Here are some time series graphs. I'll show a time series graph first, but the solutions are too close to distinguish much.
Difference plots are more informative. These are made by subtracting one of the solutions from the others. I have made plots using each of MESH, LOESS and INFILL as reference. You can click the buttons below the plot to cycle through.
There is a region of notably good agreement between 1960 and 1990. This is artificial, because that is the anomaly base period, so all plots have mean zero there. Still, they are unusually aligned in slope.

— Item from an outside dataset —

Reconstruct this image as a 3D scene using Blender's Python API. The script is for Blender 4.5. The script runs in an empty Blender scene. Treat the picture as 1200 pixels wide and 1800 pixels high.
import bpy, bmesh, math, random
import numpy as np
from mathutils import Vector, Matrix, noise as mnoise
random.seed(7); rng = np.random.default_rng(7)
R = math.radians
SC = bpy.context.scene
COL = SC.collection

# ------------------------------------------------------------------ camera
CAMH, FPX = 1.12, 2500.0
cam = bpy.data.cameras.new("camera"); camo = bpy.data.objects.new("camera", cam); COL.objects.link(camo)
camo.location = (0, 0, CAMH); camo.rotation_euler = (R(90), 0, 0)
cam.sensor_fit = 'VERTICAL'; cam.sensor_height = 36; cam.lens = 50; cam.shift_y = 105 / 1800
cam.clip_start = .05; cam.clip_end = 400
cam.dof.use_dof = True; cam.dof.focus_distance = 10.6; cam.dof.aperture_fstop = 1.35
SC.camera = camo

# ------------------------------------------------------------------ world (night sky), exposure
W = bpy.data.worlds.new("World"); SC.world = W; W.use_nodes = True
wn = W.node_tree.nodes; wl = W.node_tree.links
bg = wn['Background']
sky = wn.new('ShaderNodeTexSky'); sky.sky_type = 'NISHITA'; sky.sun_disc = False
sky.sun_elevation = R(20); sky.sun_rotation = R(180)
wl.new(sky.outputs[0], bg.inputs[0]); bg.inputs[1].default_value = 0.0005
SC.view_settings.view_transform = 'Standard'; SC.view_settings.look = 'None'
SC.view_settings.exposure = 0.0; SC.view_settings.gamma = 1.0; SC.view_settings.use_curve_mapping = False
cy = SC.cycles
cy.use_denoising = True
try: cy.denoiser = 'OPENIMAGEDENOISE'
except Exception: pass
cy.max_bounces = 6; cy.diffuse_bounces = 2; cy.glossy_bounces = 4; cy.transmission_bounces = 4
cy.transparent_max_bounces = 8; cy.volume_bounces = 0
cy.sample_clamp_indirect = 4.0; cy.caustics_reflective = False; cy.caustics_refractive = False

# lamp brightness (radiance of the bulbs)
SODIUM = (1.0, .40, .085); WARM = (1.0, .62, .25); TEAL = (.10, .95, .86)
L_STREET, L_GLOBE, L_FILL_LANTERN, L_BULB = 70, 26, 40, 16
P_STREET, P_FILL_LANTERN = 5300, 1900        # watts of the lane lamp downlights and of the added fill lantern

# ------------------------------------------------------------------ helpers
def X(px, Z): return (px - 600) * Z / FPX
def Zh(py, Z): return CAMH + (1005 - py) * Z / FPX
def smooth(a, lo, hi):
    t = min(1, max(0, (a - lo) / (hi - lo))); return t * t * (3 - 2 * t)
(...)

Before 1960, LOESS deviates from the FEM curves, MESH less, and INFILL least. The agreement of INFILL probably comes from the common use of Laplace interpolation for the empty Antarctic region. In the post 1990 period, it is LOESS which best tracks with FEM.
However, I should note that no discrepancies exceed about 0.02°C.
Posts
Hum, it seems that the discrepancy might be related to some artifact in the 1940's. Maybe you have discovered a test to pinpoint anomalous data here.
ReplyDeleteThe issue with the 1940's is that the corrections are abrupt, drawn along the war-year endpoints when measurement techniques changed dramatically. Differing filtering techniques will either exaggerate or suppress the adjustments made at the boundary years. A high-pass filter will enhance, while a low-pass will suppress. BTW, the strongest multiple El Nino peak also occurred in the early 1940's making it eve more difficult to adjust.
ReplyDeleteI think I understand your new method . It has got me interested again in the use of icosahedral grids (FEM) for the earth's surface. You seem to be using what I call a level 4 Icosahedral grid with 2562 nodes, then using LOESS to fit the station values to a polynomial for each triangle. The result are nice smooth anomaly distributions. Do you also interpolate into empty triangles?
ReplyDeleteI have instead been using a brute force method by stepping up to a level 5 icosahedral grid with 10224 nodes and then averaging all temperatures within the 4 times smaller triangles. Perhaps I should be using R !
Clive,
Delete"You seem to be using what I call a level 4 Icosahedral grid with 2562 nodes"
You tend to work in terms of iterated bisecting; I do fractional divisions. Each triangle is divided into n² elements. So h2 has 80 elements in total (42 nodes); h3 has 180 (92), h4 has 320 (162). So a lot fewer elements.
"Do you also interpolate into empty triangles?"
With higher order polynomials, it's harder, but there is a good solution. You need enough nodes (not just 1) to get a unique fit. The solution is using the Laplace operator. Here is how I do it for the simpler grid infill method. You have a whole lot of grid equations
NᵢTᵢ=yᵢ
where N is the number of nodes in a tri i, T is the average anomaly, and y is the sum of anomalies. It's a system of equations but may be singular if some Nᵢ=0.
Embed it in a matrix system
AᵢₖTₖ=yᵢ
(summing over k - summation convention) where A is a diagobal matrix with N's on the diag.
Let B be a Laplacian matrix. Good enough is for BT=0 to say that each cell value is the average if its neighbors - ie 3 on the diagonal (triangle grid), 0 elsewhere except, for each row, a value of -1 at each neighbor col.
Then solve (A+εB)T = y
ε needs to be large enough to make A+εB not too ill-conditioned, but small enough not to do too much smoothing of the known data. There is a lot of room there.
My new method uses sparse matrix structures and conjugate gradient methods for solving that last equation. With the FEM version, A is like a mass matrix. It's the matrix for the local regression.